#### Stored data:
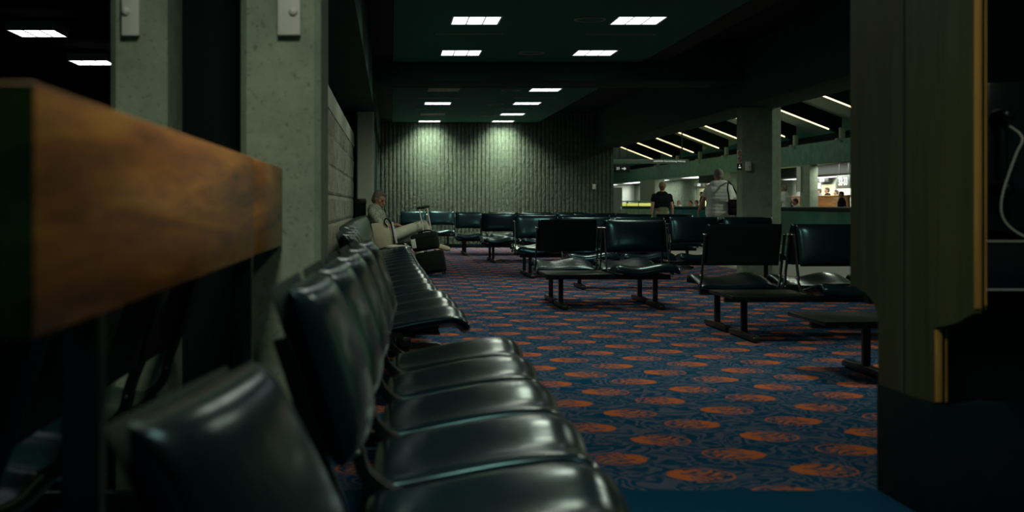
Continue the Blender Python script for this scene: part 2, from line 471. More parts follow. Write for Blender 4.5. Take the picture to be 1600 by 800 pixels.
slab('ceiling_side', (-8, -4, CEIL), (.03, 4.95, CEIL+.1), 'black', 'black ceiling over the wooden rail', 'ceiling')
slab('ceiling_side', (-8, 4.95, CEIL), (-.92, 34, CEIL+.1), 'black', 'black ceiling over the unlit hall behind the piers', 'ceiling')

# end wall of split-face concrete ribs
def end_wall():
    bm = bmesh.new(); x0, x1, Yw = -1.0, 5.70, 32.9
    pitch = .1035; prof = []
    x = x0
    while x < x1-.01:
        prof += [(x+.006, .024, 0), (x+.013, .024, 0), (x+.018, 0, 1), (x+.045, -.006, 1), (x+.070, -.004, 1), (x+.094, 0, 1), (x+.100, .024, 0)]
        x += pitch
    nz = 84; z1 = 3.6; grid = []
    for iz in range(nz+1):
        z = z1*iz/nz; row = []
        for px, dy, ridge in prof:
            j = (random.uniform(-.005, .005) if ridge else 0)
            row.append(bm.verts.new((px + (random.uniform(-.0015, .0015) if ridge else 0), Yw+dy+j, z)))
        grid.append(row)
    for a, b in zip(grid, grid[1:]):
        for i in range(len(prof)-1): bm.faces.new((a[i], a[i+1], b[i+1], b[i]))
    box(bm, (x0, Yw+.036, 0), (x1, Yw+.3, z1))
    return mesh('wall_end', bm, 'split', False)
struct('wall_end', end_wall(), 'ribbed split-face concrete wall at the end of the lounge', 'wall')
slab('baseboard_end', (-.3, 32.86, 0), (5.7, 32.885, .10), 'plinth', 'dark base strip along the ribbed end wall', 'baseboard')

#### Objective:
Pictures are excluded: retype only the lines from the beginning of the listing above through the line with "the piers', 'ceiling')", both included.

#### Right answer:
Continue the Blender Python script for this scene: part 2, from line 471. More parts follow. Write for Blender 4.5. Take the picture to be 1600 by 800 pixels.
slab('ceiling_side', (-8, -4, CEIL), (.03, 4.95, CEIL+.1), 'black', 'black ceiling over the wooden rail', 'ceiling')
slab('ceiling_side', (-8, 4.95, CEIL), (-.92, 34, CEIL+.1), 'black', 'black ceiling over the unlit hall behind the piers', 'ceiling')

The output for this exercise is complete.